Setiap kali masyarakat turun ke jalan, benturan dengan aparat kepolisian hampir selalu terjadi. Pola berulang ini menimbulkan pertanyaan mendasar: Benarkah rakyat dan polisi musuh abadi, atau ada pihak yang sengaja memainkan skenario adu domba? aksi unjuk rasa di negeri ini hampir selalu diwarnai benturan antara masyarakat dan aparat kepolisian. Adegan saling dorong, tembakan gas air mata, hingga tindakan represif kerap menjadi berita utama. Seakan-akan polisi dan rakyat adalah dua pihak yang ditakdirkan untuk saling berhadapan.
Namun, jika dicermati lebih jauh, benturan ini bukanlah fenomena kebetulan. Pola berulang ini terlalu konsisten untuk tidak disebut sebagai strategi. Ada skenario besar yang dengan sengaja mempertentangkan rakyat dengan aparat, sehingga inti persoalan yang sesungguhnya diprotes justru tidak tersentuh.
A. Strategi Lama :
Sejarah mencatat, benturan rakyat dengan aparat adalah strategi lama yang kerap dimainkan oleh kekuasaan. Dengan mendorong polisi tampil keras dan memancing masyarakat agar marah, bentrokan mudah dipicu. Kamera media kemudian menyorot insiden itu, menghadirkan narasi sederhana: polisi melawan rakyat.
Dalam kondisi seperti ini, elite politik yang seharusnya bertanggung jawab atas kebijakan justru diuntungkan. Sorotan publik teralihkan dari pusat kekuasaan ke konflik horizontal di jalanan.

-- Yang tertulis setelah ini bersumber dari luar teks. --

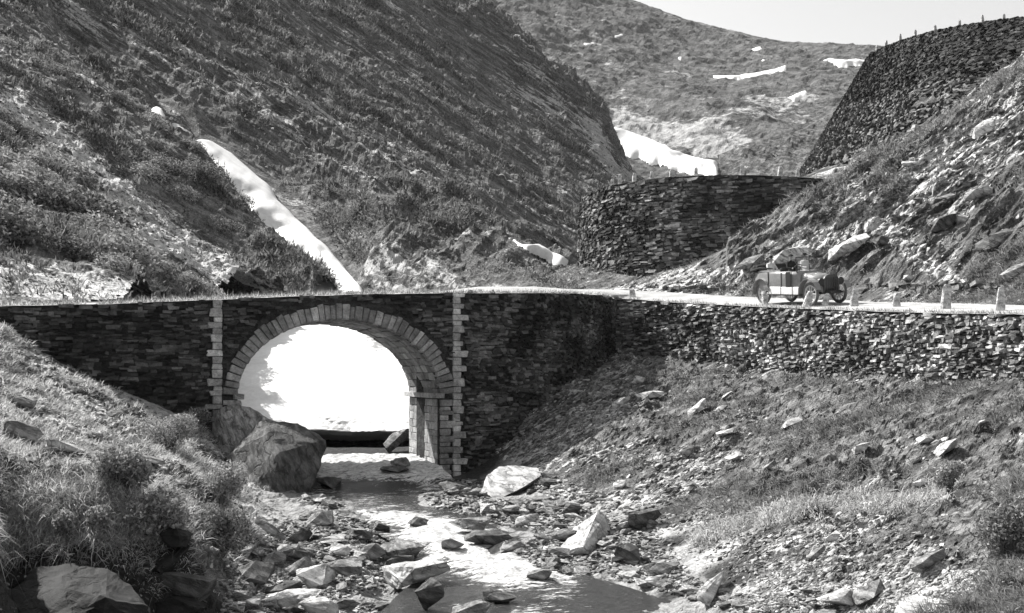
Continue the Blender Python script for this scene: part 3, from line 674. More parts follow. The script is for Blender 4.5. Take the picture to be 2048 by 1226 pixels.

Rakyat sibuk mengutuk polisi, polisi sibuk menghalau rakyat, sementara pengambil kebijakan duduk tenang di kursi kekuasaan. Energi demokrasi terkuras, tapi masalah utama tetap tak tersentuh.
B. Polisi Bukan Musuh :
Kita sering lupa, polisi sejatinya bagian dari masyarakat namun polisi aktif tidak memiliki hak untuk memilih pada pemilu dan pilkada karena bentuk Netralitas nya. Mereka lahir dari lingkungan rakyat, hidup dalam realitas sosial yang sama, dan gajinya dibayarkan dari pajak publik. Persoalan yang memicu demonstrasi kenaikan harga, ketidakadilan hukum, kebijakan ekonomi. Pada dasarnya juga menyentuh kehidupan keluarga aparat.Â
Namun, seragam dan instruksi menempatkan mereka pada posisi yang seolah berlawanan. Masyarakat dipaksa memandang polisi sebagai wajah kekuasaan, sementara polisi dipaksa menghadapi masyarakat sebagai ancaman ketertiban. Di sinilah adu domba berhasil dijalankan: dua pihak yang semestinya bersatu justru dipertentangkan.
C. Menolak Pecah Belah :
Kesadaran kolektif harus dibangun. Unjuk rasa adalah hak demokratis yang wajib dihormati, dan pengamanan seharusnya dilakukan dengan pendekatan humanis, bukan represif. Aparat tidak boleh sekadar menjadi tameng politik, sementara masyarakat pun perlu menjaga aksi tetap damai dan bermartabat.
Lebih jauh, baik aparat maupun masyarakat harus berani menolak skenario adu domba ini. Musuh rakyat bukanlah polisi, dan musuh polisi bukanlah rakyat. Musuh bersama adalah praktik kekuasaan yang terus memanfaatkan benturan ini untuk melanggengkan diri.